Is Double Precision Floating Point available in micropython on a Core2? (Needed for a GPS project)

  • I am looking for information on the availability of double precision floating point math on a Core2 using micropython. Is it available as an option or some configuration setting? I am aware that the PyBoard has different official micropython images to load that support Double Precision Floating Point math and other options. Is there something similar for a Core2? Is this something that an individual could make?
    I believe many others could benefit from this feature. I am trying to build a GPS disciplined oscillator using a Core2 and a Ublox M8T GPS timing receiver. I am decoding the Ublox proprietary messages. The Time of Week (TOW) in the messages is encoded as two 32-bit words. The first word (TOWms) is the count of the number of milliseconds. This clock restarts every week and a week’s worth of counts is more than 600 million counts. The second 32-bit word (TOWns) is the number of nanoseconds. The maximum value is 999999. To calculate the time (TOW)in seconds requires the following
    TOW = (TOWms/1000) + (TOWns/1000000000)
    Here is an example how bad the error between single and double precision floating point can be.
    TOWms = 531316281
    TOWns = 657346
    Core2 result = 531316.328048706 seconds
    Double Precision result = 531316.281657346 seconds
    Error = 46.39136 milliseconds
    This is a significant error in a one second period. I am sure others have had similar results with similar errors in their projects.
    Any help resolving this issue would be greatly appreciated!

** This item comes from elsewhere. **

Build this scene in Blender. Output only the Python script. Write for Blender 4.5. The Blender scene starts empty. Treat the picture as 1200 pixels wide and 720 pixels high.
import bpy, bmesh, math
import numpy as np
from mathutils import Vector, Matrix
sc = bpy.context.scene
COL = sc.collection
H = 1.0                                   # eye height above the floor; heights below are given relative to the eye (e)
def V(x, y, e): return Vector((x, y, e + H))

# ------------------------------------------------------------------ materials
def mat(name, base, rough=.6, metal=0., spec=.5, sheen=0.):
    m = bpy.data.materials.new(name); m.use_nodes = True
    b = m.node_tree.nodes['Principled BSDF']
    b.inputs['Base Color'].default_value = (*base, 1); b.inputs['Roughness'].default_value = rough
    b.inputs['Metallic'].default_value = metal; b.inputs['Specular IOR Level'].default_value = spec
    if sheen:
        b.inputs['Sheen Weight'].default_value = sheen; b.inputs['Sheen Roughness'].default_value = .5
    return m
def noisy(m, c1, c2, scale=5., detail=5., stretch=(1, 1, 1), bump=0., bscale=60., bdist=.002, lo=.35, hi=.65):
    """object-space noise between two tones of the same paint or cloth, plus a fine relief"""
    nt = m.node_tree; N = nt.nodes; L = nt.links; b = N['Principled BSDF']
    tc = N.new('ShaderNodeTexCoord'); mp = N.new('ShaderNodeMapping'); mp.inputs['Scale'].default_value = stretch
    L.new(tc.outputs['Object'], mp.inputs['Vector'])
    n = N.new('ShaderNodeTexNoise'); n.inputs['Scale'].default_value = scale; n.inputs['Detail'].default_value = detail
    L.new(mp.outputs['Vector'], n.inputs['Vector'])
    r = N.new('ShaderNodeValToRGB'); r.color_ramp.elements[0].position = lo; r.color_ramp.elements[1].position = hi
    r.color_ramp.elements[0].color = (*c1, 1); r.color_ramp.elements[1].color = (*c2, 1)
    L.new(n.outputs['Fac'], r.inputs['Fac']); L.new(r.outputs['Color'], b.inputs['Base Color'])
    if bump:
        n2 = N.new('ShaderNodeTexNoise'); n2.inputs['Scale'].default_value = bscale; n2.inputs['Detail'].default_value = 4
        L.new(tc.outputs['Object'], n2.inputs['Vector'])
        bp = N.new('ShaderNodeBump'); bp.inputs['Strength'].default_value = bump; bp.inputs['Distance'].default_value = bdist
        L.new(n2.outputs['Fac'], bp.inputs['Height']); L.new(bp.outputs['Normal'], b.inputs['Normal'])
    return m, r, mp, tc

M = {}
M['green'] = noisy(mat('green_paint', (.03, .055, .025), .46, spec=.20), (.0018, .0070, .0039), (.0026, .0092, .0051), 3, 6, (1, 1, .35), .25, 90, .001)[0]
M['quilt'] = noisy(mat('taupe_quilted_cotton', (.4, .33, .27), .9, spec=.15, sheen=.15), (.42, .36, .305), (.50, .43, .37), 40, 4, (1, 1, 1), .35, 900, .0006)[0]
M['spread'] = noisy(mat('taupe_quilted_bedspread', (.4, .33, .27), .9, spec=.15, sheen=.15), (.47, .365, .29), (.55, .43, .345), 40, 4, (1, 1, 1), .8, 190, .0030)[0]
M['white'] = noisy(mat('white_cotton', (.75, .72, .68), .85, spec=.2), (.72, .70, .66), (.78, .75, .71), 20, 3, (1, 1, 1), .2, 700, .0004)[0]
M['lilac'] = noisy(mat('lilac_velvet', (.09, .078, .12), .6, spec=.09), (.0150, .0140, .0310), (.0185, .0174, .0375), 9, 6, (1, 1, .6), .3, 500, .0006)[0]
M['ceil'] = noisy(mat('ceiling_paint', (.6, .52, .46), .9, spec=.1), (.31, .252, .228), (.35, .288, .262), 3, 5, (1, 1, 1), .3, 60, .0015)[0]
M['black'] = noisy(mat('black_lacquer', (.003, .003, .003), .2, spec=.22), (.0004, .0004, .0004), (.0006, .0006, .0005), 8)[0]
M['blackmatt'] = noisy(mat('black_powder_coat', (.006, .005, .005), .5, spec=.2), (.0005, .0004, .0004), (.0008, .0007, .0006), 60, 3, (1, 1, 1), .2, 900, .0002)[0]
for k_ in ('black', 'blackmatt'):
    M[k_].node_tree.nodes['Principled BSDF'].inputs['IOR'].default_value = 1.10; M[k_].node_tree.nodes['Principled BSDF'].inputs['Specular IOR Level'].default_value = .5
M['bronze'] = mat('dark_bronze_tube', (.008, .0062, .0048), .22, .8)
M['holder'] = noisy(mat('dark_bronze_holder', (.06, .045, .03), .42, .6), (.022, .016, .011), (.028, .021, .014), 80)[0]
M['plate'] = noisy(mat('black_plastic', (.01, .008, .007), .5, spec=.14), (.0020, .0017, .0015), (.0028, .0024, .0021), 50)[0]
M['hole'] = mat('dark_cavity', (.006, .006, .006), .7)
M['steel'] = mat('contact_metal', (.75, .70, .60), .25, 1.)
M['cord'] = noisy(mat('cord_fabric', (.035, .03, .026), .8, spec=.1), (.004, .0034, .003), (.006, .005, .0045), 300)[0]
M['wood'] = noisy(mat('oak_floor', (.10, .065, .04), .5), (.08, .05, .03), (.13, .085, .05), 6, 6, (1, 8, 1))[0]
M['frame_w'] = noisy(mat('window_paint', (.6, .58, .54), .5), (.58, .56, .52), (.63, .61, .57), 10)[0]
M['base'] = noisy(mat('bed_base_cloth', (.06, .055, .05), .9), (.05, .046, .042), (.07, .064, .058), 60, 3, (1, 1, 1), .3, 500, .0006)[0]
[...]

  • Have you spoken to anyone on the website about this? UIFlow and s built on Micropython , not the creator of Micropython

  • I believe micropython already supports building a firmware image that uses double precision floating point as the default. This is a software emulation as opposed to the hardware implementation of the single precision floating point found in many controllers. As a result, the execution will be slower. In the case of the Pyboard they provide 5 different standard build images for download. In addition to the image shipped with the Pyboard they have images that include double precision floating point, multitasking and network support. The optimum solution would be for M5Stack to offer a standard build that defaulted to double precision floating point. I am sure I am not the only user that has experienced this problem. This would be an issue for others using the GPS module which contains a Ublox M8N GPS module and who try to decode the Ublox proprietary messages.
    Thank you for your response to my question.

  • Could you please inform us what precision of computation you really need?
    May be the problem can be solved easier than by changing firmware.

  • I am designing a GPS disciplined oscillator and the goal is for a short-term stability to be better than 1 part per 10 to the 9th cycles. The uBlox GPS has 2 counter inputs. Approximately every second (1 measurement cycle) the GPS reports the count and the time of the last rising and falling edges on the counter inputs. These are reported to the nanosecond (10 to the -9 seconds). By subtracting the previous count and rising edge time from the current measurement you will get the number of counts and the time difference. From this you can calculate the frequency to approximately 1 part in 10 to the 9th. In the actual implementation you do this over a period of hundreds of seconds. In the example I gave the single precision calculation was in error by over 46 milliseconds. In a 1 second measurement this is approximately a 4.6% error! The problem arises because you are adding a very large number (5.31316281 x 10 to the 5th) to a very small number (657346 x 10 to the -4) and you need a result accurate to 9 decimal places not 1 decimal place. In the actual calculation these numbers were first scaled by a factor of 1000 and 1000000000 respectively so they were even larger numbers to start with. This code runs fine on a Pyboard with their double precision code. I would prefer to use a Core2 unit which has a much nicer display and form factor than the Pyboard and its display.
    I believe the effort to create this new image is as simple as changing 1 definition to tell the compiler to compile code for double precision instead of single precision. If you interested here is a link to an individual who did this for the PI Pico. For someone with the correct tools, knowledge and the source it appears to be a relatively easy task. Tools and knowledge I don’t have. In this case most of the effort would be in making people aware of the other firmware image and making it available for download.